I'd read that as AGP, 4 x PCI and I think it means that it has one AGP socket and four PCI sockets. Or it could mean one 4x AGP socket (4x being the speed) and one (or more?) PCI sockets. AGP is for graphics cards only. PCI is for other boards (modem, sound, Ethernet, etc). PCI-E is an alternative type of socket for graphics cards only, totally incompatible with AGP. PCI and PCI-E are also totally different to each other. AFAIK no normal computer ever has both an AGP socket and also a PCI-E socket.
would i be better getting an ATI instead?
Ask three people and the first will tell you nVidia is best, the second will tell you ATI is best, and the third will say there's very little to choose between them
Can you get a decent nVidia GeFoce card for £50 or less?

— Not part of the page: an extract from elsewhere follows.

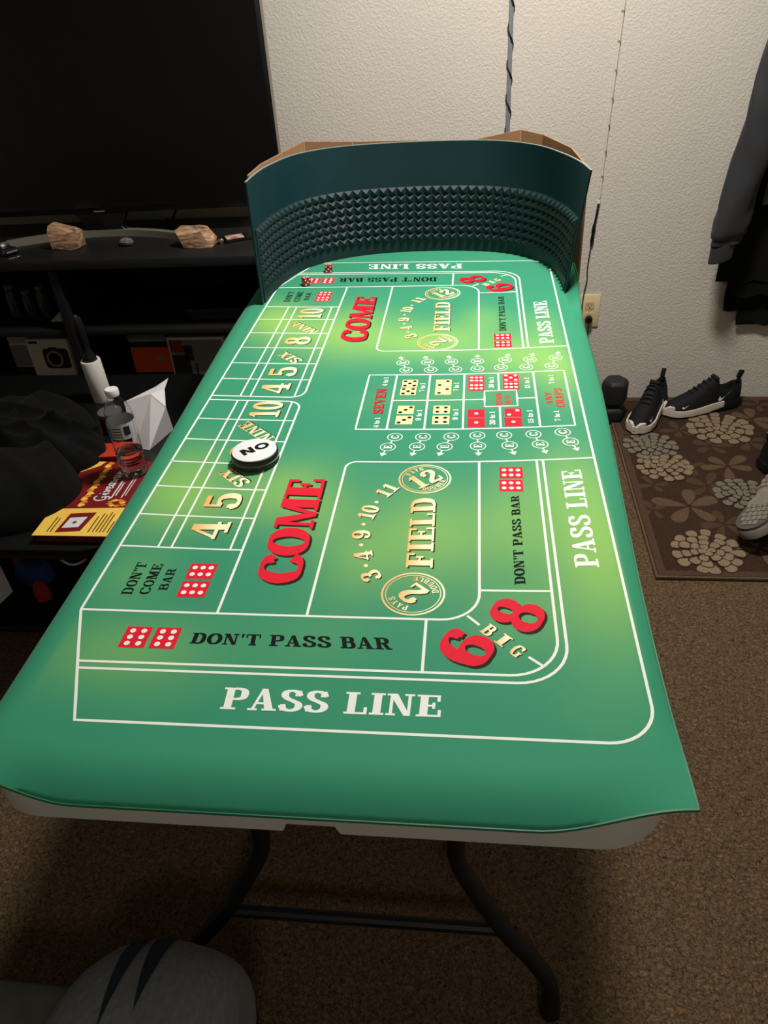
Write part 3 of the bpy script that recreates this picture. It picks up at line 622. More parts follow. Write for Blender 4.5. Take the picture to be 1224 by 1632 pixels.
def hull(name, pts, mat, loc, label, cat, rough=.0015, group=None, rotz=0):
    bm = bmesh.new()
    for p in pts: bm.verts.new(p)
    r = bmesh.ops.convex_hull(bm, input=bm.verts)
    bmesh.ops.delete(bm, geom=[g for g in r.get('geom_interior', []) if isinstance(g, bmesh.types.BMVert)], context='VERTS')
    bmesh.ops.triangulate(bm, faces=bm.faces)
    bmesh.ops.subdivide_edges(bm, edges=bm.edges, cuts=3, use_grid_fill=True)
    for v in bm.verts:
        q = v.co*55; d = Vector((vnoise(q.x+q.z,q.y,1)-.5, vnoise(q.y+3,q.z,2)-.5, vnoise(q.z+9,q.x,3)-.5)); v.co += d*rough*2
        if v.co.z < 0: v.co.z = 0
    me = bpy.data.meshes.new(name); bm.to_mesh(me); bm.free(); me.materials.append(mat)
    me.polygons.foreach_set('use_smooth', [True]*len(me.polygons)); me.set_sharp_from_angle(angle=math.radians(28))
    o = bpy.data.objects.new(name, me); COL.objects.link(o); o.location = loc; o.rotation_euler = (0,0,rotz); return tag(o, label, cat, group)
hull('petrified_wood', [(-.046,-.026,0),(.040,-.028,0),(.046,.026,0),(-.044,.030,0),(-.050,-.024,.030),(-.046,-.018,.072),(-.032,-.012,.078),(-.010,-.020,.066),(.052,-.020,.048),(.050,-.028,.036),(.044,.026,.050),(-.040,.026,.074),(.042,-.030,.018)], M['petrified'], (-1.300,2.395,CZ), 'blocky tan petrified wood chunk standing on the console below the television', 'rock', .004)
hull('petrified_wood', [(-.040,-.026,0),(.050,-.030,0),(.056,.020,0),(-.036,.030,0),(-.066,-.012,.050),(-.050,.020,.056),(-.052,-.026,.040),(.022,-.026,.048),(.036,.012,.056),(.060,-.020,.014),(.058,.018,.020),(0,.03,.055)], M['petrified'], (-.862,2.372,CZ), 'wedge-shaped brown petrified wood with pale top lying on the console', 'rock', .002)
hull('pebble', [(.024*math.cos(a)*math.cos(b)*1.0,.017*math.sin(a)*math.cos(b),.0125+.0125*math.sin(b)) for a in [k*math.pi/5 for k in range(10)] for b in (-1.2,-.6,0,.6,1.2)], M['pebble'], (-1.105,2.395,CZ), 'small round speckled grey stone on the console between two rocks', 'stone', .0012)
M['chrome'] = pm('polished_steel', (.62,.62,.64), .18, metal=1.0, var=.05, vscale=30)
# small shiny ball next to the right rock
sb = MB(); sb.lathe([(.0005,0),(.006,.0012),(.0095,.0062),(.0095,.0108),(.006,.016),(.0005,.0172)], 20); o = sb.build('steel_ball', M['chrome'], loc=(-.792,2.385,CZ)); tag(o, 'tiny shiny metal ball beside the wedge-shaped rock', 'ball')
# toy car
M['toy_black'] = pm('black_toy_plastic', rgb(18,18,20), .3, var=.1, vscale=60)
tc_ = thing('toy_car', 'small black toy jeep with silver wheels at left end of console', 'toy car', (-1.492,2.345,CZ), (0,0,math.radians(-35)))
mb = MB(); mb.box(-.042,.042,-.018,.018,.010,.024); mb.build('car_body', M['toy_black'], tc_, bevel=.003)
mb = MB(); mb.loft([[(-.036,-.016,.024),(.012,-.016,.024),(.012,.016,.024),(-.036,.016,.024)],[(-.032,-.013,.040),(.002,-.013,.040),(.002,.013,.040),(-.032,.013,.040)]]); mb.build('cabin', M['toy_black'], tc_, bevel=.002)
MB().box(.004,.0065,-.012,.012,.026,.037).build('windscreen', M['chrome'], tc_)
MB().box(.042,.047,-.018,.018,.012,.017).build('bumper', M['chrome'], tc_)
for x in (-.027,.027):
    for y in (-.02,.02):
        wh = MB().lathe([(.0005,-.005),(.010,-.005),(.011,-.003),(.011,.003),(.010,.005),(.0005,.005)], 18).build('wheel', M['black_rubber'], tc_, loc=(x,y,.011), rot=(math.pi/2,0,0))
        MB().lathe([(.0005,-.0056),(.006,-.0056),(.006,.0056),(.0005,.0056)], 14).build('hubcap', M['chrome'], wh)
# small black picture card
M['photo_mix'] = rock_mat('small_colour_print', rgb(150,70,40), rgb(210,200,190), rgb(70,90,130), 70)
gc = thing('picture_case', 'flat black case with small colour print at right end of console', 'case', (-.752,2.428,CZ), (0,0,math.radians(27)))
MB().box(-.042,.042,-.030,.030,0,.009).build('case_body', M['toy_black'], gc, bevel=.002)
MB().box(-.035,.020,-.022,.024,.0091,.0098).build('colour_print', M['photo_mix'], gc, smooth=False)
# cable hanging behind the television
MB_c = MB().tube(crom([(-1.07,2.69,CZ+.0055),(-1.06,2.66,CZ+.0055),(-1.045,2.635,CZ+.008),(-1.02,2.625,CZ+.03),(-.99,2.63,CZ+.09)], 6), .004, 8)
tag(MB_c.build('television_cable', M['black_rubber']), 'thin black cable running behind the television stand', 'cable')
# ------------------------------------------------------------------ things on the console shelves
SZ = .2852
M['box_white'] = pm('white_box_card', rgb(200,192,172), .6, var=.03, vscale=20)
M['box_black'] = pm('black_box_print', rgb(20,20,20), .4, var=.1, vscale=30)
M['orange'] = pm('orange_box_card', rgb(205,72,16), .55, var=.04, vscale=20)
M['grey_card'] = pm('grey_box_card', rgb(120,118,112), .6, var=.12, vscale=60)
cb = thing('camera_box', 'white retail box with printed black camera and round lens on console shelf', 'box', (-1.467,2.36,SZ))
MB().box(-.075,.075,0,.055,0,.140).build('box_body', M['box_white'], cb, bevel=.001)
MB().prism(rrect(-.025,.068,.030,.104,.014),0,.0008).xf(Matrix.Rotation(math.pi/2,4,'X')).build('printed_camera', M['box_black'], cb, smooth=False, loc=(0,-.0003,0))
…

Maybe, just about. Try a search for AGP on
http://www.dabs.com,
http://www.ebuyer.com and
http://www.play.com while bearing in mind Tom's Hardware Guide's excellent list of video boards in descending order of power at
http://www.tomshardware.co.uk/Gaming-Graphic-Guide,review-30439-8.html
EBuyer currently have a 7600GT for GBP51+delivery. FWIW I've got an AGP 7600GT and that performs extremely well on all but the most intensive of layouts.
A bit more info: nVidia suffixes go as follows from least powerful to most powerful: SE, LE, (no suffix), GS, GT, GTO, GTS, GTX, GX2, Ultra. ATI suffixes go SE, LE, GT, RX, (no suffix), GTO, PRO, XL, XT, XT PE, XTX. I might not have got every suffix in precisely the right order but they're not far out AFAIK.